begin

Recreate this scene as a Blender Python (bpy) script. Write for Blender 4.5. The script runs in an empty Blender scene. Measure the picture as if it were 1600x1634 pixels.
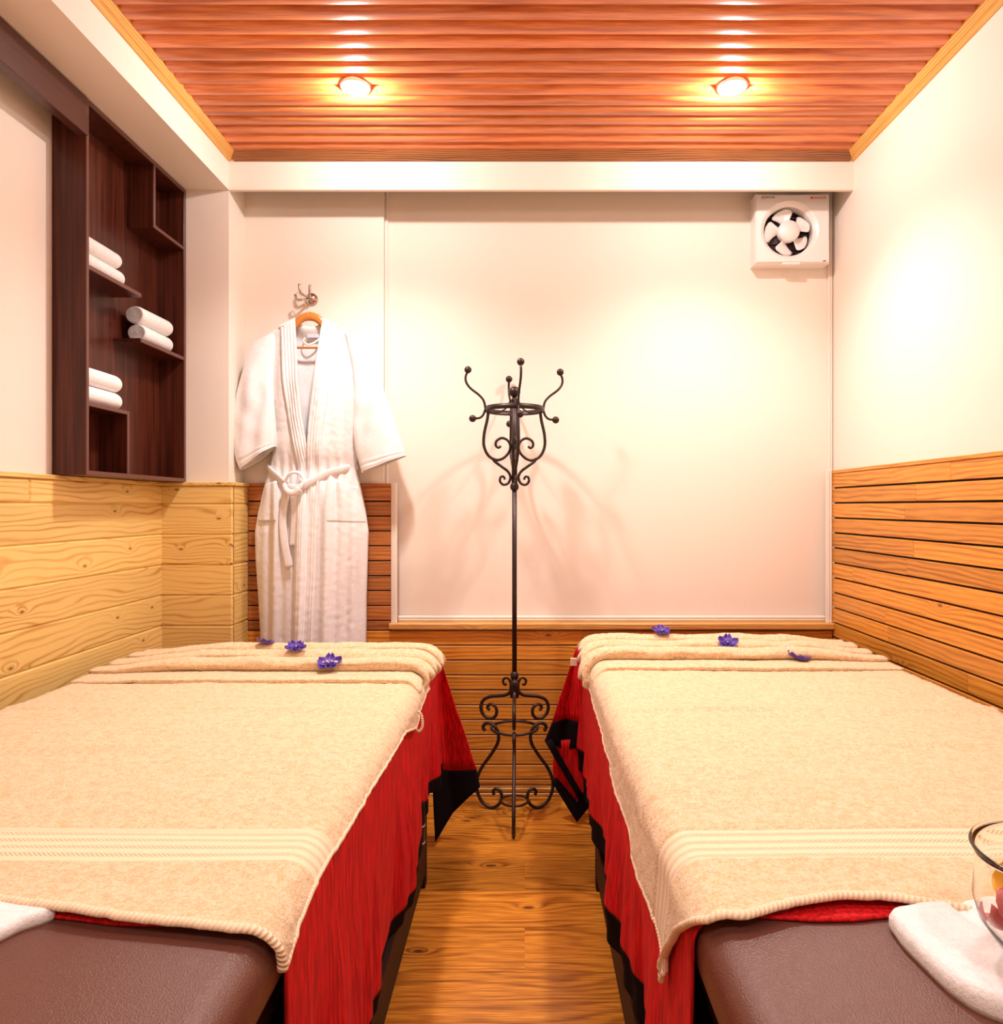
import bpy, bmesh, math, random
from mathutils import Vector, Matrix
random.seed(4)
C = bpy.context.scene.collection
PI = math.pi
S = bpy.context.scene

# ------------------------------------------------------------------ camera
EYE = 1.25
cd = bpy.data.cameras.new('camera'); cam = bpy.data.objects.new('camera', cd); C.objects.link(cam)
cam.location = (0, 0, EYE); cam.rotation_euler = (PI/2, 0, 0)
cd.sensor_fit = 'HORIZONTAL'; cd.sensor_width = 36.0
cd.lens = 36.0 * 1150 / 1600
cd.shift_x = -37 / 1600; cd.shift_y = -9 / 1600
cd.clip_start = 0.02
S.camera = cam

# ------------------------------------------------------------------ world, light, exposure
w = bpy.data.worlds.new('world'); S.world = w; w.use_nodes = True
w.node_tree.nodes['Background'].inputs[0].default_value = (1, .9, .8, 1)
w.node_tree.nodes['Background'].inputs[1].default_value = 0.02
S.view_settings.view_transform = 'Standard'
S.view_settings.look = 'None'
S.view_settings.gamma = 1
S.view_settings.use_curve_mapping = False
S.view_settings.exposure = 0.08
LAMP_COL = (1.0, 0.92, 0.88)
LAMP_BACK, LAMP_MID, LAMP_FRONT = 10.0, 2.6, 5.2
SPILL, BEAM = 1.5, 9.0
LAMPS = [(-0.582, 2.478, LAMP_BACK), (0.713, 2.478, LAMP_BACK),
         (-0.582, 1.15, LAMP_MID), (0.713, 1.15, LAMP_MID),
         (-0.582, -0.35, LAMP_FRONT), (0.713, -0.35, LAMP_FRONT)]

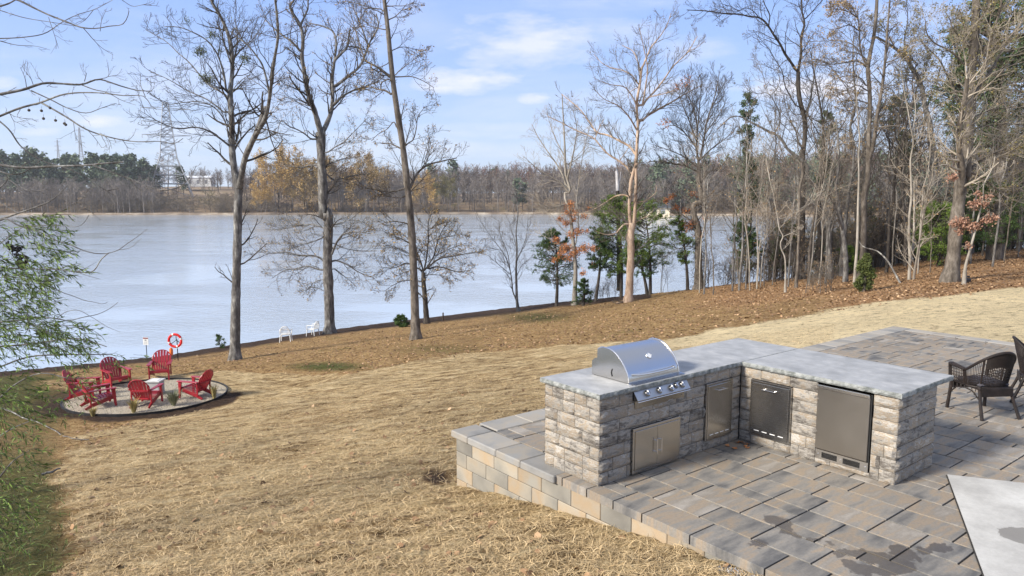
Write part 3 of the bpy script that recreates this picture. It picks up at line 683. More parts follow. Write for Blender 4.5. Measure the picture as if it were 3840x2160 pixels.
def build_grill():
    g0, g1 = .52, 1.33
    root = empty('grill', (*k2w((g0+g1)/2, .35), CT), YAW)
    tag(root, 'built-in stainless steel gas grill with domed hood on the worktop', 'grill')
    off = Matrix.Translation((-(g0+g1)/2, -.35, -CT)); M = off
    prof = [(.112,.955),(.125,1.03),(.165,1.099),(.20,1.145),(.245,1.19),(.30,1.232),(.36,1.258),(.42,1.268),(.50,1.268),(.56,1.240),(.562,1.145),(.60,1.135),(.638,1.10),(.64,.955)]
    def extr(pts, a, b, mb):
        n = len(pts); vs = [(a, y, z) for y, z in pts] + [(b, y, z) for y, z in pts]
        fs = [tuple(range(n)), tuple(range(n, 2*n))[::-1]] + [(i,(i+1)%n,n+(i+1)%n,n+i) for i in range(n)]; return mb.add(vs, fs, M)
    b = MB(); b.box(g0+.012, g1-.012, .02, .62, .70, .957, .004, M); b.build('firebox', MAT_STEEL_D, root)
    # smooth hood shell
    hood = MB(); fine = []
    P = prof[:10]
    for i in range(len(P)-1):
        p0 = P[max(i-1,0)]; p1 = P[i]; p2 = P[i+1]; p3 = P[min(i+2,len(P)-1)]
        for k in range(4):
            t = k/4; q = [.5*((2*p1[j]) + (-p0[j]+p2[j])*t + (2*p0[j]-5*p1[j]+4*p2[j]-p3[j])*t*t + (-p0[j]+3*p1[j]-3*p2[j]+p3[j])*t**3) for j in (0,1)]; fine.append(tuple(q))
    fine += prof[9:]
    extr(fine, g0+.016, g1-.016, hood); ho = hood.build('hood', MAT_STEEL, root, smooth=True, angle=30)
    for a, c in ((g0, g0+.0155), (g1-.0155, g1)):
        sp = MB(); extr([(y, z+.004) for y, z in fine], a, c, sp); sp.build('side_panel', MAT_STEEL, root, smooth=True, angle=30)
    for a in (g0-.002, g1-.018):           # bright rolled rim of the hood
        rm = MB(); rm.tube([M @ Vector((a+.010, y-.003, z+.006)) for y, z in fine[:37]], .007, 8); rm.build('hood_rim', MAT_CHROME, ho, smooth=True)
    sl = MB(); sl.tube([M @ Vector((g0-.001, .335+.012*math.sin(k/6*math.pi), .99+k*.013)) for k in range(7)], .007, 6); sl.build('vent_slot', MAT_BLACK, root)
    # thermometer
    ty, tz = .228, 1.168; nrm = Vector((0, -.73, .68)); tm = MB(); c = M @ Vector(((g0+g1)/2+.03, ty, tz))
    q = nrm.to_track_quat('Z', 'Y').to_matrix().to_4x4(); q.translation = c
    tm.lathe([(.040,-.01),(.040,.006),(.036,.012),(.031,.012),(.030,.008)], 24, q); t = tm.build('thermometer', MAT_CHROME, ho, smooth=True)
    nd = MB(); nd.lathe([(.029,.006),(.029,.0095)], 24, q); nd.build('dial', mk_white, t)
    # hood handle, a bowed bar
    hp = [M @ Vector((g0+.07+(g1-g0-.14)*k/14, .105-.045*math.sin(math.pi*k/14)**.6 if 0 < k < 14 else .135, 1.032)) for k in range(15)]
    h = MB(); h.tube(hp, .0115, 10); h.build('handle', MAT_CHROME, ho, smooth=True)
    # front lip and control panel
    lp = MB(); extr([(.112,.957),(.018,.948),(.010,.936),(.018,.925),(.112,.925)], g0-.012, g1+.012, lp); lp.build('front_lip', MAT_CHROME, root)
    gp = MB(); gp.box(g0, g1, .024, .10, .885, .925, 0, M); gp.build('vent_strip', MAT_STEEL_D, root)
    for k in range(5): sl = MB(); sl.box(g0+.06+k*.15, g0+.16+k*.15, .0205, .0235, .897, .915, 0, M); sl.build('vent_slot', MAT_BLACK, root)
    A = Vector((g0-.012, .024, .892)); B = Vector((g0-.012, -.040, .805)); wv = (A-B); ph = wv.length
    Mp = M @ frame(B, (1,0,0), z=Vector((0,-wv.z,wv.y)))
    if (Mp.to_3x3() @ Vector((0,1,0))).z < 0: Mp = M @ frame(B, (1,0,0), z=-Vector((0,-wv.z,wv.y)))
    W = g1-g0+.024; cp = MB(); cp.box(0, W, 0, ph, -.004, .003, .002, Mp); pan = cp.build('control_panel', steel('satin_steel', .50, .42), root)
    bx = MB(); vs = [(g0-.01,.024,.89),(g0-.01,-.036,.803),(g0-.01,.024,.79),(g1+.01,.024,.89),(g1+.01,-.036,.803),(g1+.01,.024,.79)]
    bx.add(vs, [(0,1,2),(3,5,4),(0,3,4,1),(1,4,5,2),(0,2,5,3)], M); bx.build('panel_box', MAT_STEEL_D, root)
    br = MB(); br.tube([M @ Vector((g0-.01,-.036,.790)), M @ Vector((g1+.01,-.036,.790))], .006, 8); br.build('bottom_rail', MAT_CHROME, root)
    for kx, ky, rr_ in ((.155,.5,.033),(.335,.5,.033),(.515,.44,.033),(.595,.58,.028),(.69,.52,.033)):
        cx = W*kx/.80; kb = MB(); Mk = Mp @ Matrix.Translation((cx, ph*ky, .003))
        kb.lathe([(rr_+.007,0),(rr_+.007,.004),(rr_,.006),(rr_*.95,.024),(rr_*.82,.029)], 20, Mk); kn = kb.build('knob', MAT_STEEL_D, pan, smooth=True, angle=50)
        gb = MB(); gb.box(-.006, .006, -rr_*.85, rr_*.85, .027, .040, .002, Mk); gb.build('grip', MAT_CHROME, kn)
    return root
build_grill()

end

=== THE TASK ===
Images in the data above are to be skipped. Retype all other material exactly.

=== ANSWER FOR THE TASK ===
Recreate this scene as a Blender Python (bpy) script. Write for Blender 4.5. The script runs in an empty Blender scene. Measure the picture as if it were 1600x1634 pixels.
import bpy, bmesh, math, random
from mathutils import Vector, Matrix
random.seed(4)
C = bpy.context.scene.collection
PI = math.pi
S = bpy.context.scene

# ------------------------------------------------------------------ camera
EYE = 1.25
cd = bpy.data.cameras.new('camera'); cam = bpy.data.objects.new('camera', cd); C.objects.link(cam)
cam.location = (0, 0, EYE); cam.rotation_euler = (PI/2, 0, 0)
cd.sensor_fit = 'HORIZONTAL'; cd.sensor_width = 36.0
cd.lens = 36.0 * 1150 / 1600
cd.shift_x = -37 / 1600; cd.shift_y = -9 / 1600
cd.clip_start = 0.02
S.camera = cam

# ------------------------------------------------------------------ world, light, exposure
w = bpy.data.worlds.new('world'); S.world = w; w.use_nodes = True
w.node_tree.nodes['Background'].inputs[0].default_value = (1, .9, .8, 1)
w.node_tree.nodes['Background'].inputs[1].default_value = 0.02
S.view_settings.view_transform = 'Standard'
S.view_settings.look = 'None'
S.view_settings.gamma = 1
S.view_settings.use_curve_mapping = False
S.view_settings.exposure = 0.08
LAMP_COL = (1.0, 0.92, 0.88)
LAMP_BACK, LAMP_MID, LAMP_FRONT = 10.0, 2.6, 5.2
SPILL, BEAM = 1.5, 9.0
LAMPS = [(-0.582, 2.478, LAMP_BACK), (0.713, 2.478, LAMP_BACK),
         (-0.582, 1.15, LAMP_MID), (0.713, 1.15, LAMP_MID),
         (-0.582, -0.35, LAMP_FRONT), (0.713, -0.35, LAMP_FRONT)]

Write part 3 of the bpy script that recreates this picture. It picks up at line 683. More parts follow. Write for Blender 4.5. Measure the picture as if it were 3840x2160 pixels.
def build_grill():
    g0, g1 = .52, 1.33
    root = empty('grill', (*k2w((g0+g1)/2, .35), CT), YAW)
    tag(root, 'built-in stainless steel gas grill with domed hood on the worktop', 'grill')
    off = Matrix.Translation((-(g0+g1)/2, -.35, -CT)); M = off
    prof = [(.112,.955),(.125,1.03),(.165,1.099),(.20,1.145),(.245,1.19),(.30,1.232),(.36,1.258),(.42,1.268),(.50,1.268),(.56,1.240),(.562,1.145),(.60,1.135),(.638,1.10),(.64,.955)]
    def extr(pts, a, b, mb):
        n = len(pts); vs = [(a, y, z) for y, z in pts] + [(b, y, z) for y, z in pts]
        fs = [tuple(range(n)), tuple(range(n, 2*n))[::-1]] + [(i,(i+1)%n,n+(i+1)%n,n+i) for i in range(n)]; return mb.add(vs, fs, M)
    b = MB(); b.box(g0+.012, g1-.012, .02, .62, .70, .957, .004, M); b.build('firebox', MAT_STEEL_D, root)
    # smooth hood shell
    hood = MB(); fine = []
    P = prof[:10]
    for i in range(len(P)-1):
        p0 = P[max(i-1,0)]; p1 = P[i]; p2 = P[i+1]; p3 = P[min(i+2,len(P)-1)]
        for k in range(4):
            t = k/4; q = [.5*((2*p1[j]) + (-p0[j]+p2[j])*t + (2*p0[j]-5*p1[j]+4*p2[j]-p3[j])*t*t + (-p0[j]+3*p1[j]-3*p2[j]+p3[j])*t**3) for j in (0,1)]; fine.append(tuple(q))
    fine += prof[9:]
    extr(fine, g0+.016, g1-.016, hood); ho = hood.build('hood', MAT_STEEL, root, smooth=True, angle=30)
    for a, c in ((g0, g0+.0155), (g1-.0155, g1)):
        sp = MB(); extr([(y, z+.004) for y, z in fine], a, c, sp); sp.build('side_panel', MAT_STEEL, root, smooth=True, angle=30)
    for a in (g0-.002, g1-.018):           # bright rolled rim of the hood
        rm = MB(); rm.tube([M @ Vector((a+.010, y-.003, z+.006)) for y, z in fine[:37]], .007, 8); rm.build('hood_rim', MAT_CHROME, ho, smooth=True)
    sl = MB(); sl.tube([M @ Vector((g0-.001, .335+.012*math.sin(k/6*math.pi), .99+k*.013)) for k in range(7)], .007, 6); sl.build('vent_slot', MAT_BLACK, root)
    # thermometer
    ty, tz = .228, 1.168; nrm = Vector((0, -.73, .68)); tm = MB(); c = M @ Vector(((g0+g1)/2+.03, ty, tz))
    q = nrm.to_track_quat('Z', 'Y').to_matrix().to_4x4(); q.translation = c
    tm.lathe([(.040,-.01),(.040,.006),(.036,.012),(.031,.012),(.030,.008)], 24, q); t = tm.build('thermometer', MAT_CHROME, ho, smooth=True)
    nd = MB(); nd.lathe([(.029,.006),(.029,.0095)], 24, q); nd.build('dial', mk_white, t)
    # hood handle, a bowed bar
    hp = [M @ Vector((g0+.07+(g1-g0-.14)*k/14, .105-.045*math.sin(math.pi*k/14)**.6 if 0 < k < 14 else .135, 1.032)) for k in range(15)]
    h = MB(); h.tube(hp, .0115, 10); h.build('handle', MAT_CHROME, ho, smooth=True)
    # front lip and control panel
    lp = MB(); extr([(.112,.957),(.018,.948),(.010,.936),(.018,.925),(.112,.925)], g0-.012, g1+.012, lp); lp.build('front_lip', MAT_CHROME, root)
    gp = MB(); gp.box(g0, g1, .024, .10, .885, .925, 0, M); gp.build('vent_strip', MAT_STEEL_D, root)
    for k in range(5): sl = MB(); sl.box(g0+.06+k*.15, g0+.16+k*.15, .0205, .0235, .897, .915, 0, M); sl.build('vent_slot', MAT_BLACK, root)
    A = Vector((g0-.012, .024, .892)); B = Vector((g0-.012, -.040, .805)); wv = (A-B); ph = wv.length
    Mp = M @ frame(B, (1,0,0), z=Vector((0,-wv.z,wv.y)))
    if (Mp.to_3x3() @ Vector((0,1,0))).z < 0: Mp = M @ frame(B, (1,0,0), z=-Vector((0,-wv.z,wv.y)))
    W = g1-g0+.024; cp = MB(); cp.box(0, W, 0, ph, -.004, .003, .002, Mp); pan = cp.build('control_panel', steel('satin_steel', .50, .42), root)
    bx = MB(); vs = [(g0-.01,.024,.89),(g0-.01,-.036,.803),(g0-.01,.024,.79),(g1+.01,.024,.89),(g1+.01,-.036,.803),(g1+.01,.024,.79)]
    bx.add(vs, [(0,1,2),(3,5,4),(0,3,4,1),(1,4,5,2),(0,2,5,3)], M); bx.build('panel_box', MAT_STEEL_D, root)
    br = MB(); br.tube([M @ Vector((g0-.01,-.036,.790)), M @ Vector((g1+.01,-.036,.790))], .006, 8); br.build('bottom_rail', MAT_CHROME, root)
    for kx, ky, rr_ in ((.155,.5,.033),(.335,.5,.033),(.515,.44,.033),(.595,.58,.028),(.69,.52,.033)):
        cx = W*kx/.80; kb = MB(); Mk = Mp @ Matrix.Translation((cx, ph*ky, .003))
        kb.lathe([(rr_+.007,0),(rr_+.007,.004),(rr_,.006),(rr_*.95,.024),(rr_*.82,.029)], 20, Mk); kn = kb.build('knob', MAT_STEEL_D, pan, smooth=True, angle=50)
        gb = MB(); gb.box(-.006, .006, -rr_*.85, rr_*.85, .027, .040, .002, Mk); gb.build('grip', MAT_CHROME, kn)
    return root
build_grill()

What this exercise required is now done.